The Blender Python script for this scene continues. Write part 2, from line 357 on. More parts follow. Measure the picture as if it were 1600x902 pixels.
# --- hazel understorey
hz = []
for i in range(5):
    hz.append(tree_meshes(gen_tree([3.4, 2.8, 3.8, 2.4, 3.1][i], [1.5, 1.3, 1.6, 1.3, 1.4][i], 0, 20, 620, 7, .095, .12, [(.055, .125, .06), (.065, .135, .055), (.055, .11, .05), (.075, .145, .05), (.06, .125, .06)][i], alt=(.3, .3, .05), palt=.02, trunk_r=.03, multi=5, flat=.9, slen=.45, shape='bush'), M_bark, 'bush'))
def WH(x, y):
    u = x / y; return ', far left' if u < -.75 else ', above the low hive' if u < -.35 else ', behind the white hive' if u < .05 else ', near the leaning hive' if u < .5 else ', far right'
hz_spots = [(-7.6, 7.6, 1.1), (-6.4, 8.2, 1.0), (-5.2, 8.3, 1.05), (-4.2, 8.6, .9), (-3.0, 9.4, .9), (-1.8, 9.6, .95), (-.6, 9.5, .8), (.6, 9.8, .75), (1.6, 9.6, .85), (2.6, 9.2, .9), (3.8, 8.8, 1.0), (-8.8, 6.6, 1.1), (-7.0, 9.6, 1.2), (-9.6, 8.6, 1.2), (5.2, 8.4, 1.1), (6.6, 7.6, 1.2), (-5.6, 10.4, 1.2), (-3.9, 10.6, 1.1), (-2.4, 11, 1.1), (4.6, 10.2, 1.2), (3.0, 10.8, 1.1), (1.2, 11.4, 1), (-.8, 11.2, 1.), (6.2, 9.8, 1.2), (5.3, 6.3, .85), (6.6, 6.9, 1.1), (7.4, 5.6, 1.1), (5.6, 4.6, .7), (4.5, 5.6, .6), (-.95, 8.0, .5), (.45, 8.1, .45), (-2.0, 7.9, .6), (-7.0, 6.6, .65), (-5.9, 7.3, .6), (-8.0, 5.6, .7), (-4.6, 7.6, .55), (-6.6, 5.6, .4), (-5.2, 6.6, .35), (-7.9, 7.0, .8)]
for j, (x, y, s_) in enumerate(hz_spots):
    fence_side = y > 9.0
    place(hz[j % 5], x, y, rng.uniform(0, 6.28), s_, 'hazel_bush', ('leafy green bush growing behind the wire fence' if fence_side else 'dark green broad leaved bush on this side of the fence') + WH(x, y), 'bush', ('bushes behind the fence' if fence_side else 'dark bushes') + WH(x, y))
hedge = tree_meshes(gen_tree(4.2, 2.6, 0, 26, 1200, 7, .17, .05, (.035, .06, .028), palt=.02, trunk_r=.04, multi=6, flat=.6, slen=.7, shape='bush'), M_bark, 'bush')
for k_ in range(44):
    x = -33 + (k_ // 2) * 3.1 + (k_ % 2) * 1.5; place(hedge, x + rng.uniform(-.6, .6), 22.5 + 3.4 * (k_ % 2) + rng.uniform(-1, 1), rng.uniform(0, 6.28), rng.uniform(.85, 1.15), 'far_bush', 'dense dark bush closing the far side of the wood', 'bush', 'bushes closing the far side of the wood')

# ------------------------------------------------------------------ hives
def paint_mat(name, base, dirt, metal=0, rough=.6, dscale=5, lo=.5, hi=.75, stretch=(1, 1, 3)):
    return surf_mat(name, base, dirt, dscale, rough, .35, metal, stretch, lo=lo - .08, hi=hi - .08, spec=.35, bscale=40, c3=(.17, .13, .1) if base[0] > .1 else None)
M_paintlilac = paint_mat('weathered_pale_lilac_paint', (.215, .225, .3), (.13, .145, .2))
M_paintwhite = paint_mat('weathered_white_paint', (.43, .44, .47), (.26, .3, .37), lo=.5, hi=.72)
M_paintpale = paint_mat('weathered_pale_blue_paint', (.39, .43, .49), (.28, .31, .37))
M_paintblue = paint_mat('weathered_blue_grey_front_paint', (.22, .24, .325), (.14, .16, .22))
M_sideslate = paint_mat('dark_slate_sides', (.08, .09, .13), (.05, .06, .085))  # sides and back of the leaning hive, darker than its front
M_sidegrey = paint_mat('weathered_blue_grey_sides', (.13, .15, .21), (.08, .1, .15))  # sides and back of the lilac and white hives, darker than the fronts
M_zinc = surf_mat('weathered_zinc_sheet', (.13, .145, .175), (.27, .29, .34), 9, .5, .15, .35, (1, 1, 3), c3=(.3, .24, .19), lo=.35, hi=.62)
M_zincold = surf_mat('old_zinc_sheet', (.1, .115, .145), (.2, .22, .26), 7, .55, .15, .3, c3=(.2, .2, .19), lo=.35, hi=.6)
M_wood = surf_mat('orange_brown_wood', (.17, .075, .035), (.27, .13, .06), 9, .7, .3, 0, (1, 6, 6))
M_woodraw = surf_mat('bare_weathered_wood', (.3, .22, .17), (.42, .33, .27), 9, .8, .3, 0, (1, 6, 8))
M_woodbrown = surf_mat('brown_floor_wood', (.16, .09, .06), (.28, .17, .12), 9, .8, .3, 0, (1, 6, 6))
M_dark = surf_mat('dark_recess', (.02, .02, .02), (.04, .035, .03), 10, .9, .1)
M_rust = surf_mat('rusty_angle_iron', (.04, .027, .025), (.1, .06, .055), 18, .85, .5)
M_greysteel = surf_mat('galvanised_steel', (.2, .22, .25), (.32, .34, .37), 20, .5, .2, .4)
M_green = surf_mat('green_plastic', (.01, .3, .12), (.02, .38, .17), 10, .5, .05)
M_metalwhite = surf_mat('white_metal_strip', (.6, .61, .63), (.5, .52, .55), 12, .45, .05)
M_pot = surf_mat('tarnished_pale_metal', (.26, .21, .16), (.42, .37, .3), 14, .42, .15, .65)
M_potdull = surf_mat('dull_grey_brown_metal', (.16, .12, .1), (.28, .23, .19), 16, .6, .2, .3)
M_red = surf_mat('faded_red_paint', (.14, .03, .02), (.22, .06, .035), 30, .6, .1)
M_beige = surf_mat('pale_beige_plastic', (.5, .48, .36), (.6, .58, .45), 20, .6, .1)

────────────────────

## Task requirements
Write out all the data again, exactly as it appears.

## Full answer
The Blender Python script for this scene continues. Write part 2, from line 357 on. More parts follow. Measure the picture as if it were 1600x902 pixels.
# --- hazel understorey
hz = []
for i in range(5):
    hz.append(tree_meshes(gen_tree([3.4, 2.8, 3.8, 2.4, 3.1][i], [1.5, 1.3, 1.6, 1.3, 1.4][i], 0, 20, 620, 7, .095, .12, [(.055, .125, .06), (.065, .135, .055), (.055, .11, .05), (.075, .145, .05), (.06, .125, .06)][i], alt=(.3, .3, .05), palt=.02, trunk_r=.03, multi=5, flat=.9, slen=.45, shape='bush'), M_bark, 'bush'))
def WH(x, y):
    u = x / y; return ', far left' if u < -.75 else ', above the low hive' if u < -.35 else ', behind the white hive' if u < .05 else ', near the leaning hive' if u < .5 else ', far right'
hz_spots = [(-7.6, 7.6, 1.1), (-6.4, 8.2, 1.0), (-5.2, 8.3, 1.05), (-4.2, 8.6, .9), (-3.0, 9.4, .9), (-1.8, 9.6, .95), (-.6, 9.5, .8), (.6, 9.8, .75), (1.6, 9.6, .85), (2.6, 9.2, .9), (3.8, 8.8, 1.0), (-8.8, 6.6, 1.1), (-7.0, 9.6, 1.2), (-9.6, 8.6, 1.2), (5.2, 8.4, 1.1), (6.6, 7.6, 1.2), (-5.6, 10.4, 1.2), (-3.9, 10.6, 1.1), (-2.4, 11, 1.1), (4.6, 10.2, 1.2), (3.0, 10.8, 1.1), (1.2, 11.4, 1), (-.8, 11.2, 1.), (6.2, 9.8, 1.2), (5.3, 6.3, .85), (6.6, 6.9, 1.1), (7.4, 5.6, 1.1), (5.6, 4.6, .7), (4.5, 5.6, .6), (-.95, 8.0, .5), (.45, 8.1, .45), (-2.0, 7.9, .6), (-7.0, 6.6, .65), (-5.9, 7.3, .6), (-8.0, 5.6, .7), (-4.6, 7.6, .55), (-6.6, 5.6, .4), (-5.2, 6.6, .35), (-7.9, 7.0, .8)]
for j, (x, y, s_) in enumerate(hz_spots):
    fence_side = y > 9.0
    place(hz[j % 5], x, y, rng.uniform(0, 6.28), s_, 'hazel_bush', ('leafy green bush growing behind the wire fence' if fence_side else 'dark green broad leaved bush on this side of the fence') + WH(x, y), 'bush', ('bushes behind the fence' if fence_side else 'dark bushes') + WH(x, y))
hedge = tree_meshes(gen_tree(4.2, 2.6, 0, 26, 1200, 7, .17, .05, (.035, .06, .028), palt=.02, trunk_r=.04, multi=6, flat=.6, slen=.7, shape='bush'), M_bark, 'bush')
for k_ in range(44):
    x = -33 + (k_ // 2) * 3.1 + (k_ % 2) * 1.5; place(hedge, x + rng.uniform(-.6, .6), 22.5 + 3.4 * (k_ % 2) + rng.uniform(-1, 1), rng.uniform(0, 6.28), rng.uniform(.85, 1.15), 'far_bush', 'dense dark bush closing the far side of the wood', 'bush', 'bushes closing the far side of the wood')

# ------------------------------------------------------------------ hives
def paint_mat(name, base, dirt, metal=0, rough=.6, dscale=5, lo=.5, hi=.75, stretch=(1, 1, 3)):
    return surf_mat(name, base, dirt, dscale, rough, .35, metal, stretch, lo=lo - .08, hi=hi - .08, spec=.35, bscale=40, c3=(.17, .13, .1) if base[0] > .1 else None)
M_paintlilac = paint_mat('weathered_pale_lilac_paint', (.215, .225, .3), (.13, .145, .2))
M_paintwhite = paint_mat('weathered_white_paint', (.43, .44, .47), (.26, .3, .37), lo=.5, hi=.72)
M_paintpale = paint_mat('weathered_pale_blue_paint', (.39, .43, .49), (.28, .31, .37))
M_paintblue = paint_mat('weathered_blue_grey_front_paint', (.22, .24, .325), (.14, .16, .22))
M_sideslate = paint_mat('dark_slate_sides', (.08, .09, .13), (.05, .06, .085))  # sides and back of the leaning hive, darker than its front
M_sidegrey = paint_mat('weathered_blue_grey_sides', (.13, .15, .21), (.08, .1, .15))  # sides and back of the lilac and white hives, darker than the fronts
M_zinc = surf_mat('weathered_zinc_sheet', (.13, .145, .175), (.27, .29, .34), 9, .5, .15, .35, (1, 1, 3), c3=(.3, .24, .19), lo=.35, hi=.62)
M_zincold = surf_mat('old_zinc_sheet', (.1, .115, .145), (.2, .22, .26), 7, .55, .15, .3, c3=(.2, .2, .19), lo=.35, hi=.6)
M_wood = surf_mat('orange_brown_wood', (.17, .075, .035), (.27, .13, .06), 9, .7, .3, 0, (1, 6, 6))
M_woodraw = surf_mat('bare_weathered_wood', (.3, .22, .17), (.42, .33, .27), 9, .8, .3, 0, (1, 6, 8))
M_woodbrown = surf_mat('brown_floor_wood', (.16, .09, .06), (.28, .17, .12), 9, .8, .3, 0, (1, 6, 6))
M_dark = surf_mat('dark_recess', (.02, .02, .02), (.04, .035, .03), 10, .9, .1)
M_rust = surf_mat('rusty_angle_iron', (.04, .027, .025), (.1, .06, .055), 18, .85, .5)
M_greysteel = surf_mat('galvanised_steel', (.2, .22, .25), (.32, .34, .37), 20, .5, .2, .4)
M_green = surf_mat('green_plastic', (.01, .3, .12), (.02, .38, .17), 10, .5, .05)
M_metalwhite = surf_mat('white_metal_strip', (.6, .61, .63), (.5, .52, .55), 12, .45, .05)
M_pot = surf_mat('tarnished_pale_metal', (.26, .21, .16), (.42, .37, .3), 14, .42, .15, .65)
M_potdull = surf_mat('dull_grey_brown_metal', (.16, .12, .1), (.28, .23, .19), 16, .6, .2, .3)
M_red = surf_mat('faded_red_paint', (.14, .03, .02), (.22, .06, .035), 30, .6, .1)
M_beige = surf_mat('pale_beige_plastic', (.5, .48, .36), (.6, .58, .45), 20, .6, .1)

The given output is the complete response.